WORK REQUIRED -
From the listing that follows, output everything exactly except the pictures.

────────────────────

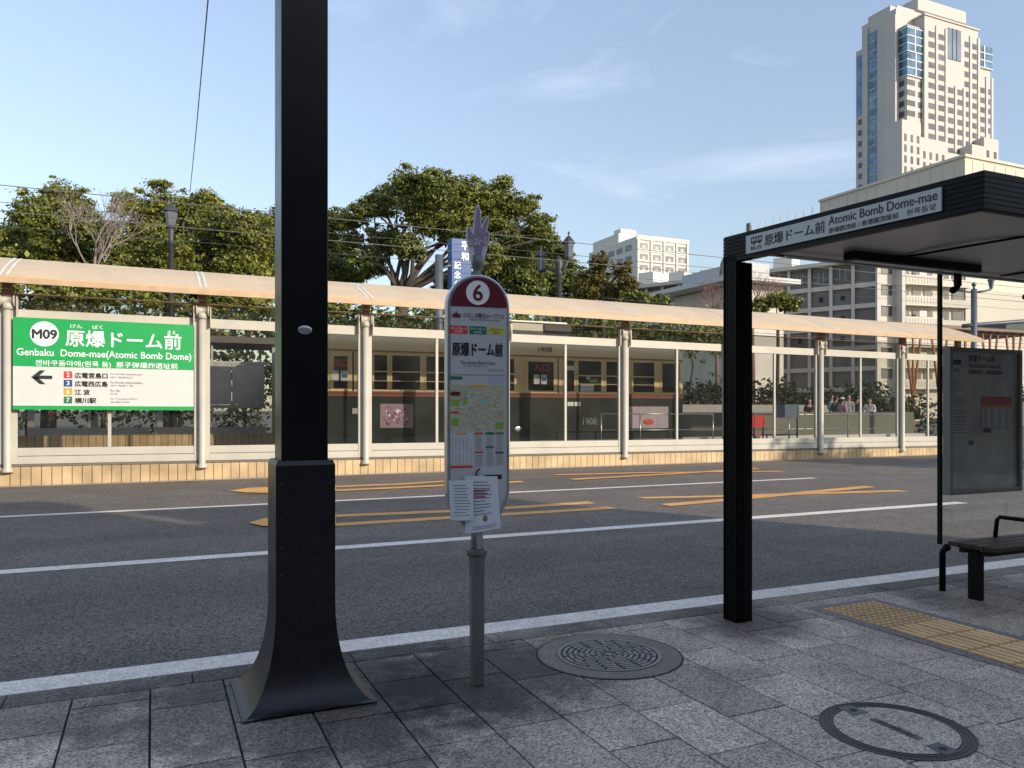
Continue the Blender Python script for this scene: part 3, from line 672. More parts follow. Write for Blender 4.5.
# ------------------------------------------------------------------ black flared column
cxx, cyy = .715, 4.275
colm = thing('street_column', (cxx, cyy, 0), 'tall black square steel column with flared base beside the kerb', 'column')
def sqring(b, prof, m=None):
    rings = []
    for hx, z in prof:
        k = .93 if z < .01 else 1
        rings.append([b.b.verts.new((cxx+sx*hx, cyy+sy_*hx*k, z)) for sx, sy_ in ((-1, -1), (1, -1), (1, 1), (-1, 1))])
    for i in range(len(rings)-1):
        for k in range(4): b.b.faces.new((rings[i][k], rings[i][(k+1) % 4], rings[i+1][(k+1) % 4], rings[i+1][k]))
    b.b.faces.new(rings[0]); b.b.faces.new(rings[-1])
prof = [(.330, 0), (.330, .012)]
for k in range(1, 49):
    t = k/48; prof.append((.326-(.326-.150)*math.sin(t*math.pi/2)**.80, .012+.50*t**1.55))
b = MB(); sqring(b, prof); o = b.build('flared_base', M_baseblk, colm)
b = MB(); sqring(b, [(.1505, .512), (.1505, 1.215), (.140, 1.24)]); b.build('lower_shaft', M_baseblk, colm, bevel=.002)
b = MB(); sqring(b, [(.119, 1.235), (.119, 7.0)]); b.build('upper_shaft', M_black, colm, bevel=.005)
b = MB(); b.sphere((cxx-.0, cyy-.119, 1.915), .037, (1, .12, .62), 20); b.build('maker_plate', M_alu, colm)
b = MB()
for z in (1.12, .95, .80, .66, .56):
    for sx in (-.135, .135):
        if sx > 0 and z < 1: continue
        b.sphere((cxx+sx*.9, cyy-.1505, z), .003, (1, .5, 1), 8)
b.build('rivets', M_galv, colm)
b = MB(); b.box(cxx-.16, cxx+.16, cyy-.16, cyy+.16, 7.0, 7.12); b.build('cap', M_black, colm)

# ------------------------------------------------------------------ bus shelter
SX, SYF, SYB, SXE = 3.73, 2.565, 4.52, 9.6; ZR0, ZR1 = 2.545, 2.722
sh = thing('bus_shelter', (SX+.1, 4.45, 0), 'black framed bus shelter with flat metal roof and name strip at right', 'bus shelter')
def grooved_post(x):
    b = MB(); b.box(x+.012, x+.150, 4.39, 4.508, 0, ZR0)
    for k in range(6): y = 4.388+k*.0225; b.box(x, x+.012, y, y+.013, 0, ZR0+.05)
    b.box(x, x+.012, 4.502, SYB, 0, ZR0+.05)
    for k in range(3): xx = x+.012+k*.024; b.box(xx, xx+.014, 4.378, 4.39, 0, ZR0)
    return b.build('post', M_blackm, sh)
grooved_post(SX); grooved_post(SXE-.16)
b = MB()                                 # west end fascia: horizontal fins over a recessed board
b.box(SX+.02, SX+.06, SYF+.02, SYB-.02, ZR0, ZR1-.004)
for k in range(7): z = ZR0+.002+k*.026; b.box(SX, SX+.02, SYF, SYB, z, z+.0225)
b.build('end_fascia', M_blackm, sh)
b = MB(); b.box(SX+.062, SXE, SYF+.02, SYF+.06, ZR0, ZR1-.004)
for k in range(7): z = ZR0+.002+k*.026; b.box(SX+.02, SXE, SYF, SYF+.02, z, z+.0225)
b.build('front_fascia', M_blackm, sh)
b = MB(); b.box(SX+.062, SXE, SYB-.05, SYB, ZR0+.09, ZR1-.004); b.build('back_beam', M_blackm, sh)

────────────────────

ANSWER TO THE TASK -
Continue the Blender Python script for this scene: part 3, from line 672. More parts follow. Write for Blender 4.5.
# ------------------------------------------------------------------ black flared column
cxx, cyy = .715, 4.275
colm = thing('street_column', (cxx, cyy, 0), 'tall black square steel column with flared base beside the kerb', 'column')
def sqring(b, prof, m=None):
    rings = []
    for hx, z in prof:
        k = .93 if z < .01 else 1
        rings.append([b.b.verts.new((cxx+sx*hx, cyy+sy_*hx*k, z)) for sx, sy_ in ((-1, -1), (1, -1), (1, 1), (-1, 1))])
    for i in range(len(rings)-1):
        for k in range(4): b.b.faces.new((rings[i][k], rings[i][(k+1) % 4], rings[i+1][(k+1) % 4], rings[i+1][k]))
    b.b.faces.new(rings[0]); b.b.faces.new(rings[-1])
prof = [(.330, 0), (.330, .012)]
for k in range(1, 49):
    t = k/48; prof.append((.326-(.326-.150)*math.sin(t*math.pi/2)**.80, .012+.50*t**1.55))
b = MB(); sqring(b, prof); o = b.build('flared_base', M_baseblk, colm)
b = MB(); sqring(b, [(.1505, .512), (.1505, 1.215), (.140, 1.24)]); b.build('lower_shaft', M_baseblk, colm, bevel=.002)
b = MB(); sqring(b, [(.119, 1.235), (.119, 7.0)]); b.build('upper_shaft', M_black, colm, bevel=.005)
b = MB(); b.sphere((cxx-.0, cyy-.119, 1.915), .037, (1, .12, .62), 20); b.build('maker_plate', M_alu, colm)
b = MB()
for z in (1.12, .95, .80, .66, .56):
    for sx in (-.135, .135):
        if sx > 0 and z < 1: continue
        b.sphere((cxx+sx*.9, cyy-.1505, z), .003, (1, .5, 1), 8)
b.build('rivets', M_galv, colm)
b = MB(); b.box(cxx-.16, cxx+.16, cyy-.16, cyy+.16, 7.0, 7.12); b.build('cap', M_black, colm)

# ------------------------------------------------------------------ bus shelter
SX, SYF, SYB, SXE = 3.73, 2.565, 4.52, 9.6; ZR0, ZR1 = 2.545, 2.722
sh = thing('bus_shelter', (SX+.1, 4.45, 0), 'black framed bus shelter with flat metal roof and name strip at right', 'bus shelter')
def grooved_post(x):
    b = MB(); b.box(x+.012, x+.150, 4.39, 4.508, 0, ZR0)
    for k in range(6): y = 4.388+k*.0225; b.box(x, x+.012, y, y+.013, 0, ZR0+.05)
    b.box(x, x+.012, 4.502, SYB, 0, ZR0+.05)
    for k in range(3): xx = x+.012+k*.024; b.box(xx, xx+.014, 4.378, 4.39, 0, ZR0)
    return b.build('post', M_blackm, sh)
grooved_post(SX); grooved_post(SXE-.16)
b = MB()                                 # west end fascia: horizontal fins over a recessed board
b.box(SX+.02, SX+.06, SYF+.02, SYB-.02, ZR0, ZR1-.004)
for k in range(7): z = ZR0+.002+k*.026; b.box(SX, SX+.02, SYF, SYB, z, z+.0225)
b.build('end_fascia', M_blackm, sh)
b = MB(); b.box(SX+.062, SXE, SYF+.02, SYF+.06, ZR0, ZR1-.004)
for k in range(7): z = ZR0+.002+k*.026; b.box(SX+.02, SXE, SYF, SYF+.02, z, z+.0225)
b.build('front_fascia', M_blackm, sh)
b = MB(); b.box(SX+.062, SXE, SYB-.05, SYB, ZR0+.09, ZR1-.004); b.build('back_beam', M_blackm, sh)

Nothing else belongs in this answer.